As director Bong Joon-ho’s first Hollywood collaboration Snowpiercer takes American theaters by storm, many reviewers have praised the film’s socio-political underpinnings. In the film, in the year 2031 after a second (manmade) Ice Age has covered the planet in snow, a single train with an “eternal engine” carries the last surviving members of humanity in a constant loop around the world. A class system aboard the train sees the upper class living comfortably in the front section, while the lower classes are cramped in the back. The plot follows Curtis (Chris Evans) as he leads the “tail section” in a revolution, fighting their way toward the front of the train. Snowpiercer isn’t Bong’s first foray into social commentary, however, nor is it as cutting or focused as his gut-wrenching Memories of Murder or the monster movie/family drama The Host. In fact, audiences might find it interesting to learn more about the Korean cinematic movement that gave birth to filmmakers like Bong Joon-ho.
Korea’s cinematic New Wave was a moment of neorealism, with filmmakers like Park Kwang-su and Jang Sun-woo, who were heavily involved in one of the most tumultuous periods in Korea’s political history in the 1980s, participating in demonstrations and seeing firsthand the effects of military dictatorships and martial law. Armed with knowledge and bristling with untapped talent and potential, these filmmakers left school driven to make films that were socially conscious and spoke to the common people, minjung. “Derived from the Chinese characters ‘min’ (people) and ‘jung’ (masses),” explains author Darcy Paquet in his book New Korean Cinema: Breaking the Waves, “the term can be rendered as ‘the masses’, but it is tied to the idea of a repressed and exploited populace, the working class in particular.” These students with fire in their hearts and cameras in their hands burned to use their art to speak to the issues that gripped their country, and speak they did. Throughout the late ‘80s and the ‘90s, the Korean New Wave filmmakers made films that spoke to local culture and politics, art films that gradually became less and less accessible and relatable to their audiences. By the time of South Korea’s financial crash and subsequent bailout in the late ‘90s, the film market was ripe for another major shift.

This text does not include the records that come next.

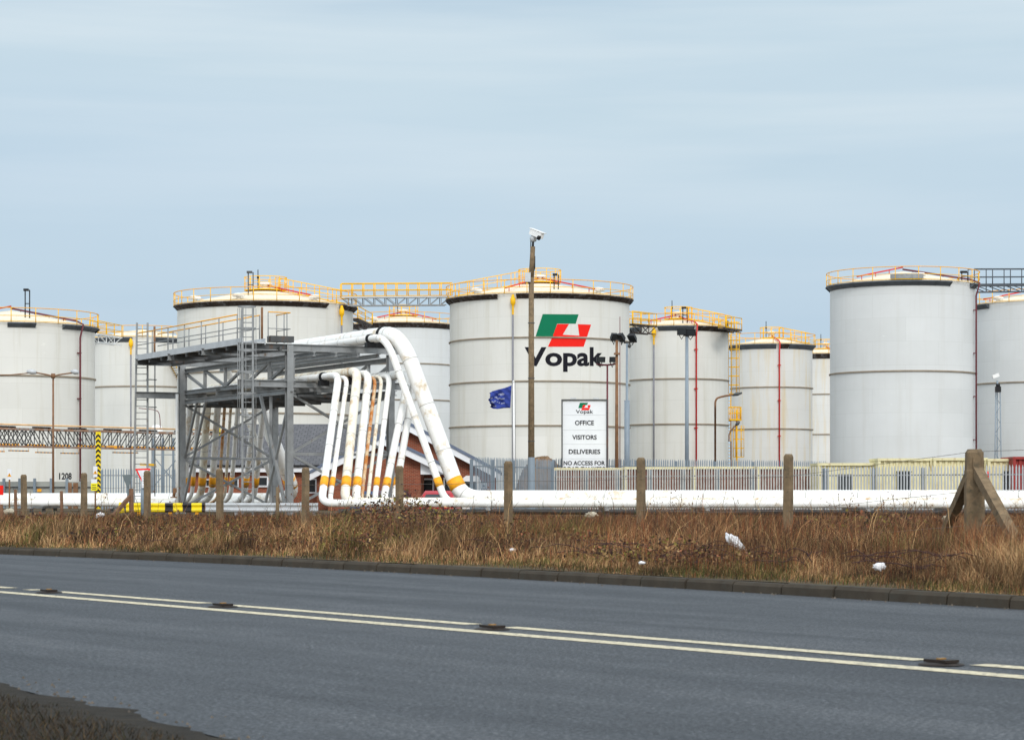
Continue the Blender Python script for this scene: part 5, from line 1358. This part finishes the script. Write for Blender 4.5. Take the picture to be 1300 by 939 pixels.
r = np.random.default_rng(9); g = MB(); mat('grit', (.12, .10, .08), .95, var=.5, scale=30)
for k in range(2600):
    if k < 1500: p = nr[int(r.integers(0, len(nr)))]+Vector((.808, .588, 0))*abs(r.normal(0, .16)); sz = r.uniform(.004, .016)
    else: p = ks[int(r.integers(0, len(ks)-1))]; p = p.lerp(ks[min(len(ks)-1, 1+ks.index(p))], r.random())-Vector((.8, .6, 0))*abs(r.normal(.02, .10)); sz = r.uniform(.006, .02)
    if not (5 < p.y < 50): continue
    a = r.uniform(0, 3); g.add([p+Vector((math.cos(a+q)*sz, math.sin(a+q)*sz, 0)) for q in (0, 1.9, 4.1)]+[p+Vector((0, 0, sz*1.1))], [(0, 1, 3), (1, 2, 3), (2, 0, 3)])
o = g.build('road_grit', 'grit', org=(0, 0, 0)); o['kind'] = 'stuff'; o['label'] = 'loose grit lying along both edges of the road'; o['category'] = 'grit'
grass('dead_stems', 60000, 'upright dead reddish brown weed stems towards the pipeline', 'stems', 24)
# bramble canes and dead leaves
r = np.random.default_rng(31); g = MB(); cols = []
for k in range(2500):
    px = r.uniform(-400, 1780); D = 1/r.uniform(1/88, 1/26); x = (px-650)/F*D; d = float(kd(np.array([x]), np.array([D]))[0])
    if d < 1.8 or D > (90-9*(px-408)/900 if px > 400 else 112): continue
    L = r.uniform(.3, 1.2); a = r.uniform(-.6, .6)+(PI if r.random() < .5 else 0); hh = r.uniform(.18, .5)*(1.5 if 420 < px < 620 and 40 < D < 70 else 1)
    p = Vector((x, D, .15)); pts = [p+Vector((math.cos(a)*L*u, math.sin(a)*L*u*.6, hh*(3.2*u*(1-u*.8)*.62)+r.uniform(-.03, .03))) for u in (0, .15, .3, .45, .6, .75, .9)]
    g.tube(pts, [.007]*3+[.006]*2+[.004]*2 if D < 50 else [.010]*7, 4, cap=False)
mat('cane', (.06, .03, .03), .8, var=.3)
o = g.build('bramble_canes', 'cane', org=(0, 0, 0)); o['kind'] = 'stuff'; o['label'] = 'dark arching bramble canes tangled through the dry grass'; o['category'] = 'brambles'
# tall dead weeds standing against the pipeline
mat('weed', (.16, .085, .05), .9, var=.3)
r = np.random.default_rng(77); g = MB()
for k in range(130):
    px = r.choice([r.normal(1130, 45), r.uniform(0, 1300), r.normal(870, 30), r.normal(480, 60)]); D = r.uniform(36, 62); x = (px-650)/F*D
    L = r.uniform(.45, 1.05); p = Vector((x, D, .15)); le = r.uniform(-.18, .18)
    pts = [p+Vector((le*u*u*L, 0, L*u)) for u in (0, .35, .7, 1)]; g.tube(pts, [.006, .005, .004, .003], 4, cap=False)
    for q in range(int(r.integers(2, 7))):
        u = r.uniform(.45, 1); b0 = p+Vector((le*u*u*L, 0, L*u)); b1 = b0+Vector((r.uniform(-.13, .13), r.uniform(-.05, .05), r.uniform(.04, .16))); g.tube([b0, b1], [.0035, .0025], 3, cap=False)
        if r.random() < .5: g.box(b1, (.018, .018, .03))
o = g.build('tall_weeds', 'weed', org=(0, 0, 0)); o['kind'] = 'stuff'; o['label'] = 'tall thin dead weeds standing up in front of the white pipeline'; o['category'] = 'weeds'
# dead leaves in the brambles
N = 210000; px = r.uniform(-400, 1780, N); D = 1/r.uniform(1/92, 1/30, N); x = (px-650)/F*D; y = D; d = kd(x, y); lim = np.where(px > 400, 90-9*(px-408)/900, 112)
cl_ = vnoise(x, y, .9, 9)+.35*np.exp(-((px-505)/85)**2)*((y > 40) & (y < 70)); ok = (d > 1.4) & (y < lim) & (cl_ > .30+.3*r.random(N)); x, y, d, cl_, PXL = x[ok], y[ok], d[ok], cl_[ok], px[ok]; n_ = len(x)
z = .14+r.random(n_)**.8*(.10+.62*(cl_-.3))*np.clip(d*.4, 0, 1)*np.interp(y, [40, 58, 72, 90], [1.0, .9, .55, .4]); lump = 1+.75*np.exp(-((PXL-505)/85)**2)+.7*np.exp(-((PXL-1120)/70)**2)+.5*np.exp(-((PXL-60)/60)**2); z = .14+(z-.14)*np.where((y > 40) & (y < 70), lump, 1.0); s_ = .026*(.6+.9*r.random(n_))*np.clip(y/38, .9, 2.2)
dirs = r.normal(size=(n_, 2, 3)); dirs /= np.linalg.norm(dirs, axis=2, keepdims=True); c0 = np.stack([x, y, z], 1); U = dirs[:, 0]*s_[:, None]; V = dirs[:, 1]*s_[:, None]*.7
co = np.stack([c0-U, c0-V, c0+U, c0+V], 1)
me = bpy.data.meshes.new('dead_leaves'); me.vertices.add(n_*4); me.vertices.foreach_set('co', co.reshape(-1)); me.loops.add(n_*4); me.polygons.add(n_)
me.loops.foreach_set('vertex_index', np.arange(n_*4, dtype=np.int32)); me.polygons.foreach_set('loop_start', (np.arange(n_)*4).astype(np.int32)); me.update(calc_edges=True); me.validate()
PC = np.array([(.20, .10, .055), (.10, .05, .035), (.32, .20, .09), (.24, .20, .05), (.045, .027, .022), (.26, .10, .05), (.05, .03, .025)])
cc_ = PC[r.integers(0, 7, n_)]*(.5+.8*r.random((n_, 1)))*(.45+.9*vnoise(x, y, 2.6, 15))[:, None]; full = np.ones((n_, 4, 4)); full[:, :, :3] = cc_[:, None]
ca = me.color_attributes.new('Col', 'FLOAT_COLOR', 'POINT'); ca.data.foreach_set('color', full.reshape(-1)); me.materials.append(M['veg'])
o = bpy.data.objects.new('dead_leaves', me); COL.objects.link(o); o['kind'] = 'stuff'; o['label'] = 'brown and yellowish dead leaves in clumps over the brambles'; o['category'] = 'leaves'

# ------------------------------------------------------------------ sky, sun, camera
SUN_EL, SUN_AZ = math.radians(36), math.radians(170)     # azimuth clockwise from +Y (view direction): behind the camera, to its right
w = bpy.data.worlds.new('World'); S.world = w; w.use_nodes = True; nt = w.node_tree; nt.nodes.clear()
out = nt.nodes.new('ShaderNodeOutputWorld'); bg = nt.nodes.new('ShaderNodeBackground'); nt.links.new(bg.outputs[0], out.inputs[0])
sky = nt.nodes.new('ShaderNodeTexSky'); sky.sky_type = 'NISHITA'; sky.sun_disc = False; sky.sun_elevation = SUN_EL; sky.sun_rotation = SUN_AZ; sky.air_density = 1.2; sky.dust_density = 2.0
tc = nt.nodes.new('ShaderNodeTexCoord'); mp = nt.nodes.new('ShaderNodeMapping'); nt.links.new(tc.outputs['Generated'], mp.inputs[0]); mp.inputs['Scale'].default_value = (1.3, 1.3, 9); mp.inputs['Rotation'].default_value = (0, math.radians(1.5), 0)
n1 = noise(nt, mp.outputs[0], 1.7, 5, .5)
mp2 = nt.nodes.new('ShaderNodeMapping'); nt.links.new(tc.outputs['Generated'], mp2.inputs[0]); mp2.inputs['Scale'].default_value = (2.4, 2.4, 34); mp2.inputs['Rotation'].default_value = (0, math.radians(-2), 0)
n2 = noise(nt, mp2.outputs[0], 1.3, 5, .5)
K = 10.0
cloud = ramp(nt, n1, [(.30, (.47, .605, .725)), (.50, (.555, .685, .775)), (.68, (.62, .735, .81))])
cloud = mix(nt, ramp(nt, n2, [(.46, 0.0), (.70, .75)]), cloud, (.68, .775, .835))
sz = nt.nodes.new('ShaderNodeSeparateXYZ'); nt.links.new(tc.outputs['Generated'], sz.inputs[0])
cloud = mix(nt, ramp(nt, sz.outputs[2], [(.05, .65), (.15, 0.0)]), cloud, (.45, .60, .72))
n4 = noise(nt, mp.outputs[0], .55, 3, .5)
cloud = mix(nt, ramp(nt, n4, [(.50, 0.0), (.68, .55)]), cloud, (.46, .60, .77))
# added brightness in the unseen sky behind the camera, to light the tank fronts
vm = nt.nodes.new('ShaderNodeVectorMath'); vm.operation = 'DOT_PRODUCT'; nt.links.new(tc.outputs['Generated'], vm.inputs[0])
vm.inputs[1].default_value = (math.sin(SUN_AZ)*math.cos(SUN_EL), math.cos(SUN_AZ)*math.cos(SUN_EL), math.sin(SUN_EL))
mr = nt.nodes.new('ShaderNodeMapRange'); nt.links.new(vm.outputs['Value'], mr.inputs[0]); mr.inputs[1].default_value = -.62; mr.inputs[2].default_value = .45; mr.inputs[3].default_value = 1.0; mr.inputs[4].default_value = 1.95
wf = nt.nodes.new('ShaderNodeMapRange'); nt.links.new(vm.outputs['Value'], wf.inputs[0]); wf.inputs[1].default_value = -.62; wf.inputs[2].default_value = .2
cloud = mix(nt, wf.outputs[0], cloud, (.63, .68, .715))
sc = nt.nodes.new('ShaderNodeVectorMath'); sc.operation = 'SCALE'; nt.links.new(cloud, sc.inputs[0]); 
mul = nt.nodes.new('ShaderNodeMath'); mul.operation = 'MULTIPLY'; nt.links.new(mr.outputs[0], mul.inputs[0]); mul.inputs[1].default_value = K; nt.links.new(mul.outputs[0], sc.inputs['Scale'])
mx = mix(nt, .90, sky.outputs[0], sc.outputs[0])
nt.links.new(mx, bg.inputs[0]); bg.inputs[1].default_value = .1
sd = bpy.data.lights.new('sun', 'SUN'); sd.energy = 1.4; sd.angle = math.radians(14); sd.color = (1, .96, .90)
so = bpy.data.objects.new('sun', sd); COL.objects.link(so)
dv = Vector((math.sin(SUN_AZ)*math.cos(SUN_EL), math.cos(SUN_AZ)*math.cos(SUN_EL), math.sin(SUN_EL)))
so.rotation_euler = dv.to_track_quat('Z', 'Y').to_euler(); so.location = dv*60+Vector((0, 0, 20))

cd = bpy.data.cameras.new('camera'); co_ = bpy.data.objects.new('camera', cd); COL.objects.link(co_); S.camera = co_
co_.location = (0, 0, H); co_.rotation_euler = (PI/2, 0, 0)
cd.sensor_width = 36; cd.lens = F/1300*36; cd.shift_y = (YH-469.5)/1300; cd.clip_start = .3; cd.clip_end = 6000
cd.dof.use_dof = True; cd.dof.focus_distance = 120; cd.dof.aperture_fstop = 9
S.view_settings.view_transform = 'Standard'; S.view_settings.look = 'None'; S.view_settings.exposure = 0.08; S.view_settings.gamma = 1
S.render.engine = 'CYCLES'; S.render.resolution_x = 1024; S.render.resolution_y = 739
for o in bpy.data.objects:
    for k in ('_o', '_R'):
        if k in o: del o[k]
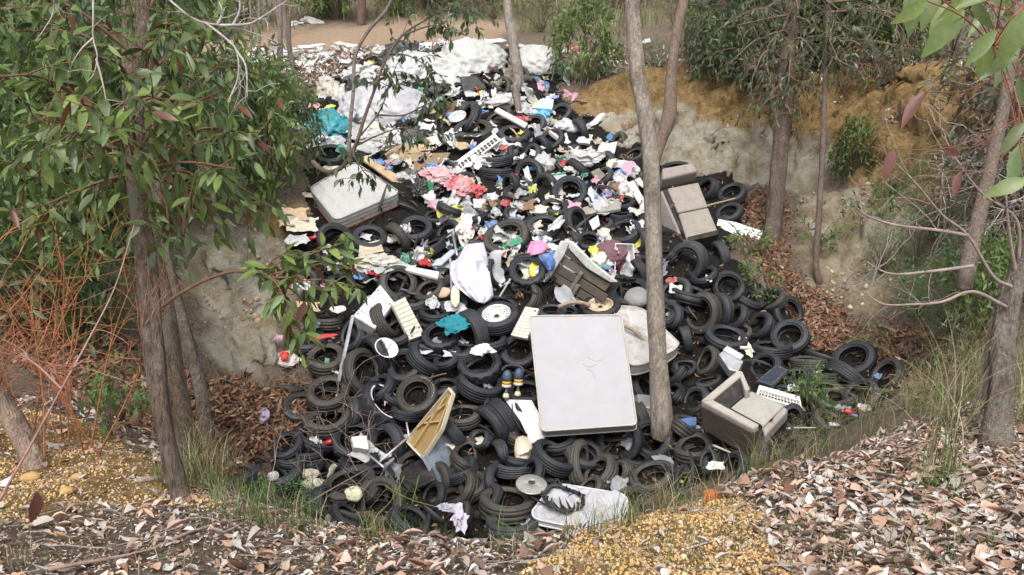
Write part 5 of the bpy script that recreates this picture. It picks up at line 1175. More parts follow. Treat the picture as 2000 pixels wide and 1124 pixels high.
for j in big_i:
    o = link('fallen_leaf', CURLM[j % 5], GROUND, P[j]+np.array([0, 0, .012]), Matrix(Rm[j].tolist()).to_quaternion(), float(sz[j]), cols[j])
# --- fine twigs in the litter
mb_tw = MB()
for _ in range(650):
    x, y = rng.uniform(-3.6, 3.8), rng.uniform(1.4, 4.6); z = float(Hs(x, y))
    if z < -1.2: continue
    a = rng.uniform(0, 6.28); L_ = rng.uniform(.06, .3); r = rng.uniform(.001, .003)
    pts = []
    for t in np.linspace(-.5, .5, 4):
        px_, py_ = x+math.cos(a)*L_*t+rng.normal(0, .008), y+math.sin(a)*L_*t+rng.normal(0, .008); pts.append([px_, py_, float(Hs(px_, py_))+.015+rng.uniform(0, .02)])
    V, Fs = tube_vf(pts, r, 4, False); mb_tw.add(V, Fs)
o = mb_tw.obj('fallen_twigs', M['twig']); o.color = (.30, .25, .21, 1); o['kind'] = 'stuff'
# --- brown litter on the slopes of the pit and on the far rim
def slope_litter(name, polys, n, size, pal, dmin=5, tilt=.4):
    Ps = []
    for poly, w in polys: Ps.append(hits(pxpoints(poly, int(n*w)), dmin))
    P = np.concatenate(Ps); P[:, 2] += rng.uniform(0, .04, len(P)); k = len(P)
    return scatter(name, CURLS, P, lie(P, tilt), rng.uniform(*size, k), pick(pal, k, .25), M['dryleaf'])
slope_litter('leaf_litter', [([(340, 760), (430, 740), (540, 720), (600, 760), (590, 850), (480, 920), (420, 940), (330, 880)], .35), ([(200, 640), (340, 700), (420, 760), (400, 900), (200, 820), (0, 700), (0, 620)], .2),
   ([(1440, 400), (1500, 360), (1560, 430), (1540, 520), (1640, 600), (1760, 660), (1740, 700), (1600, 690), (1500, 560), (1450, 470)], .35), ([(1640, 640), (1800, 640), (1900, 720), (1780, 800), (1700, 700)], .1)], 9000, (.06, .13), BROWN)
slope_litter('leaf_litter', [([(1090, 110), (1250, 90), (1500, 110), (1900, 95), (1990, 150), (1850, 165), (1500, 170), (1300, 135), (1150, 165)], .6), ([(400, 120), (600, 105), (740, 95), (620, 170), (540, 190), (420, 170)], .4)], 4200, (.1, .2), BROWN+LITTER[:5], 12)
slope_litter('leaf_litter', [([(1830, 200), (2000, 130), (2000, 470), (1900, 470), (1880, 330)], 1.0)], 1800, (.08, .15), LITTER[:3]+BROWN, 6)
# --- fine debris of crumbled leaf between the leaves
P = near_area(80000, -3.6, 4.0, 1.3, 4.6); gra = inpoly(P[:, 0], P[:, 1], GRAV) | inpoly(P[:, 0], P[:, 1], GRAVL)
P = P[(P[:, 2] > -1.3) & (rng.random(len(P)) < np.where(gra, .10, .9))]; P[:, 2] += rng.uniform(.002, .02, len(P)); n = len(P)
FLAKE = [(np.array([[-1, -.5, 0], [1, -.35, .2], [.8, .5, 0], [-.7, .45, .25]]), np.array([[0, 1, 2, 3]])), (np.array([[-1, -.2, .2], [.9, -.25, 0], [1, .2, .15], [-.9, .25, 0]]), np.array([[0, 1, 2, 3]]))]
scatter('leaf_crumbs', FLAKE, P, lie(P, .4), rng.uniform(.003, .010, n), pick(LITTER+LITTER[:9]+BROWN[:3], n, .2), M['dryleaf'], smoothf=False)
# --- clods and knobs of the clay banks
def bank_bits(name, polys, n, size, pal, m, dmin=6, sub_=1, el=(1, 1, 1)):
    P = np.concatenate([hits(pxpoints(p, int(n*w)), dmin) for p, w in polys]); k = len(P)
    T = []
    for s in range(4):
        V, Fq = ICO[sub_]; V = V*(1+.5*(vn3(V*1.4+s*5+70, s)[:, None]*2-1))*np.array(el); T.append((V, Fq))
    a = rng.normal(0, .25, (k, 3))+[1, 0, 0]
    scatter(name, T, P, rots(a, rng.normal(0, .3, k)), rng.uniform(*size, k)*np.where(rng.random(k) < .15, 1.8, 1), pick(pal, k, .15), M[m], smoothf=sub_ > 1)
OW = [([(1105, 185), (1180, 165), (1300, 135), (1400, 140), (1560, 160), (1700, 155), (1850, 140), (1950, 190), (1890, 330), (1840, 400), (1760, 350), (1680, 320), (1620, 270), (1500, 245), (1320, 235), (1230, 255)], 1.0)]
bank_bits('clay_clods', OW, 700, (.010, .024), [(.30, .185, .07), (.36, .24, .10), (.24, .14, .05), (.20, .13, .06), (.40, .30, .15)], 'stone')
bank_bits('clay_clods', [([(1560, 380), (1700, 350), (1800, 420), (1780, 500), (1700, 650), (1600, 560)], .6), ([(390, 440), (560, 430), (580, 640), (480, 760), (400, 700)], .4)], 700, (.012, .035), [(.36, .29, .19), (.30, .22, .13), (.42, .36, .27), (.22, .15, .09)], 'stone')
slope_litter('leaf_litter', [([(1230, 150), (1500, 150), (1860, 140), (1880, 200), (1500, 175), (1250, 175)], .3), ([(1320, 225), (1480, 235), (1620, 275), (1600, 295), (1450, 262), (1330, 250)], .3), ([(1540, 170), (1880, 160), (1860, 360), (1700, 330), (1600, 280)], .4)], 1500, (.06, .12), BROWN+LITTER[:2], 8)
# --- gravel
P = near_area(150000, -3.4, 2.2, 1.3, 5.0); g1 = (rng.random(len(P)) < np.clip(.55+1.0*vn2(P[:, 0]*2.2, P[:, 1]*2.2, 87), 0, 1)) & inpoly(P[:, 0]+.18*fbm2(P[:, 0]*3, P[:, 1]*3, 3, 81), P[:, 1]+.18*fbm2(P[:, 0]*3, P[:, 1]*3, 3, 82), GRAV); g2 = inpoly(P[:, 0]+.2*fbm2(P[:, 0]*3, P[:, 1]*3, 3, 83), P[:, 1], GRAVL)
k = g1 | (g2 & (rng.random(len(P)) < .3*vn2(P[:, 0]*4, P[:, 1]*4, 88)*2)) | (rng.random(len(P)) < .015); P = P[k & (P[:, 2] > -1.2)]; n = len(P)
PB = []
for s in range(4):
    V, Fq = ICO[1]; V = V*(1+.25*(vn3(V*1.3+s*5+30, s)[:, None]*2-1)); PB.append((V, Fq))
a = rng.normal(size=(n, 3))
s = np.exp(rng.normal(-5.45, .38, n)); s = np.clip(s, .0022, .013)
P[:, 2] += s*.3
scatter('gravel', PB, P, rots(a, rng.uniform(0, 6.28, n)), s, pick([(.54, .35, .15), (.57, .40, .19), (.50, .30, .12), (.57, .45, .27), (.38, .23, .10), (.52, .31, .12), (.50, .41, .29), (.30, .18, .09)], n, .15), M['stone'], smoothf=False)
for i, (u, v, s) in enumerate(((60, 940, .05), (150, 935, .03), (130, 965, .035), (1660, 1010, .02), (1330, 945, .03), (1310, 1000, .028), (340, 965, .03), (1490, 1010, .025))):
    V, Fq = ICO[2]; V = V*(1+.3*(vn3(V*1.4+i*5+30, i)[:, None]*2-1))*np.array([1, .8, .6])
    p = ground(u, v); o = link('stone', mesh_data('stone', V, Fq, M['stone'], True, np.tile([.45, .30, .13], (len(V), 1))), GROUND, p+np.array([0, 0, s*.3]), None, s)

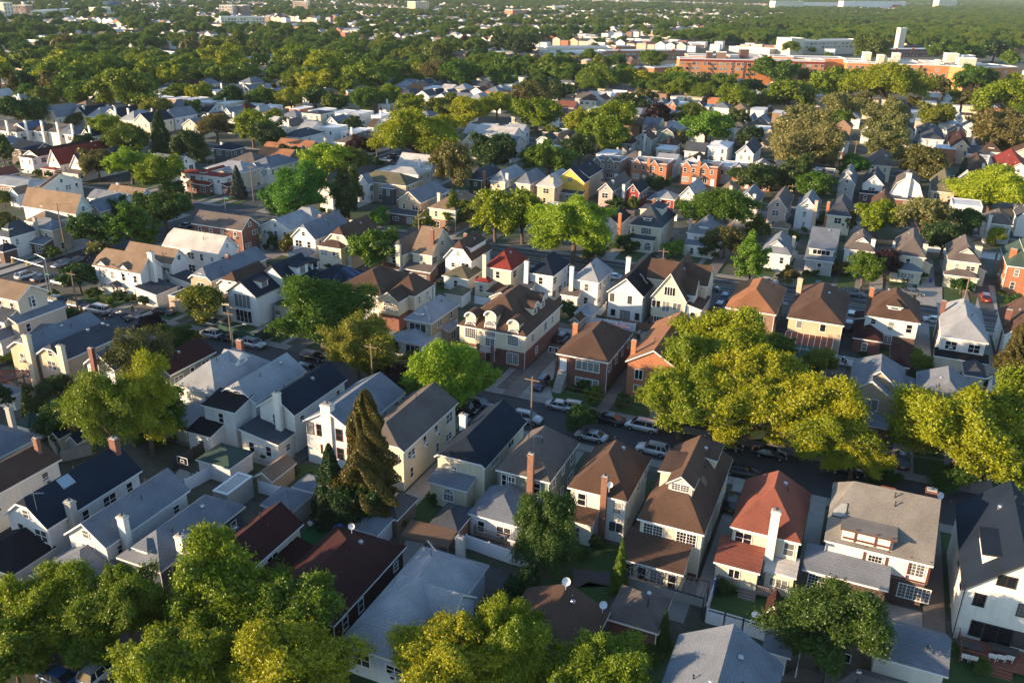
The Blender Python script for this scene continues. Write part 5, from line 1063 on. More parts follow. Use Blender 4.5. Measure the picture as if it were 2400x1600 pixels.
house('white house with bright red hipped roof, red porch roof and small dormer, left', 'a0', 'N', 'h', (1655, 400), (2030, 462), (2112, 420), 5.4, 2.4, 'red', 'white', group='houses in the middle distance', dorm=[('n', .2, .9, 1.5, .5, 'h')],
      vol=[((-4.5, 4.5, 2.2), 's', 3.0, .7, 'red', 'brick', {}), (('r', -3.5, 3.5, 2.2), 'sX', 3.0, .7, 'maroon', 'brick', {})])
q('a0', 'h', 1950, 185, 2125, 205, (2245, 170), 'navy', 'slate', 'with thin white chimney above red roof', 5.4, 1.9, ch=(2035, 130))
q('a0', 'Bg', 1340, 320, 1655, 345, 8, 'gray', 'wstucco', 'grey slope behind the lime tree', 5.2, 2.4, ch=(1350, 228), cc='conc')
q('a0', 'jn', 1540, 195, 1640, 210, 9, 'tan', 'tanw', 'dutch front in dark trees', 5.0, 2.6)
q('a1', 'h', 235, 72, 400, 95, (530, 30), 'dgray', 'white', 'large, with arched window', 6.2, 2.2, vol=[], ro=None)
q('a1', 'h', 690, 130, 985, 150, (1060, 60), 'taupe', 'white', 'with brick chimney by the purple tree', 4.8, 2.6, ch=(842, 30), cc='brick')
# left, over the avenue
house('tan and black timbered white gable house with long brown roof, left', 'a0', 'N', 'Bg', (215, 712), (675, 800), (830, 745), 5.8, 4.4, 'tan', 'wstucco', group='houses in the middle distance', auto=False,
      wn=[('n', -2.6, 6.2, .7, .5, 2, 'c'), ('n', -.5, 5.0, .8, 1.2, 1, 'd', 'btrim'), ('n', 1.5, 4.4, .8, 1.4, 1, 'd', 'btrim'), ('n', 0, 2, .8, 1.2, 1, 'd', 'btrim'), ('n', -4, 2.5, .8, 1.2, 1, 'd', 'btrim'), ('r', 0, 6.6, .9, 1.1, 1, 'd'), ('r', .5, 4.0, 2.2, 1.2, 3, 'c')])
def xso(root, pl, ev, hs):
    n_ = 9; w = (ev[1]-ev[0]-1.6)/n_
    for i in range(n_): slope_quad(root, 'solar_panel', pl, ev[0]+.8+i*w, ev[0]+.8+(i+1)*w-.1, ev[2]+.5, -.4, ['dmetal', 'solar'], h=.12)
house('white gabled house with long row of blue solar panels on tan roof, left', 'a0', 'N', 'Bg', (160, 590), (545, 520), (540, 440), 5.0, 2.8, 'tan', 'wstucco', group='houses in the middle distance', extras=xso, vol=[((-7.5, -3.4, 4.5), 'g', 3.6, 1.8, 'tan', 'white', {})])
q('a0', 'h', -200, 480, 225, 560, 10, 'lgray', 'brick', 'pale slope at the left picture edge', 4.6, 2.2)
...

After the Korean New Wave, cinephilia was very common among South Korean youth. As he has mentioned in his interviews, Bong Joon-ho was one of these film groupies, growing up watching both Korean and Hollywood classics. He was especially drawn to American TV and B-movies, which were broadcast from American military bases in South Korea. (Christina Klein’s article, “The AFKN nexus: US military broadcasting and New Korean Cinema” has more info on the topic, although free access to the publication is limited.) This visual education offered Bong a deep understanding of film tropes and aesthetics, which is clearly visible in his dynamic and genre-bending style. When Bong and his contemporaries turned to filmmaking, they utilized influences from both Korean masters and Hollywood standards, creating a hybrid style that resulted in a highly entertaining and profitable blend of art and blockbuster cinema, leading to the cultural wave that has become known as New Korean Cinema.
All of this is significant because it has created a cinematic climate that has birthed a film like Snowpiercer. The history of Korean cinema combined with Korean directors’ current work has promising influences on the future of Hollywood blockbusters and international filmmaking. Snowpiercer is after all only the latest of collaborative projects headed by well-known Korean directors and filmed mostly in English with a mix of American and international actors. Bong Joon-ho is one of three filmmakers from the generation of New Korean Cinema (which owes much of its success to the earlier Korean New Wave) who have made their Hollywood debuts within the last two years. The other two are the very famous Kim Jee-woon and Park Chan-wook (who also co-produced Snowpiercer.)
In 2013, Kim brought us the campy action-thriller The Last Stand starring blockbuster veteran Arnold Schwarzenegger, while Park stayed true to form with the moody and uncomfortable horror Stoker. Both directors’ distinct style can be easily identified in both of these films by anyone who is familiar with their previous work. The manic and violent wild ride that is The Last Stand feels much like Kim’s Manchurian western epic, The Good The Bad The Weird, while Stoker owes much of its atmospheric aesthetics and disquieting chill-factor to Park’s infamous “vengeance trilogy,” which began with Oldboy. Snowpiercer has fared the best with critics so far, enjoying a high 95% rating on Rotten Tomatoes, while The Last Stand and Stoker have more modest ratings at 60% and 69%, respectively. In all these films, however, the influence of the Korean New Wave and New Korean Cinema is at least partially responsible for the exciting hybrid style that critics continue to praise.
It is important for American audiences to not only see these movies, to encourage international collaboration and diversification of the media we consume, but to be conscious of the history that brought them to our screens in the first place. The cinematic movements that have come to define the canon of film worldwide are the wells from which new artists draw inspiration and influence. If we are going to demand more from our media, it would behoove us to test previously unknown waters and understand the context of the new aesthetics and techniques we encounter. The more we expand existing genres, borrow from different methods of storytelling and bend the rules of what “art” and “entertainment” are allowed to be, the better our media will become.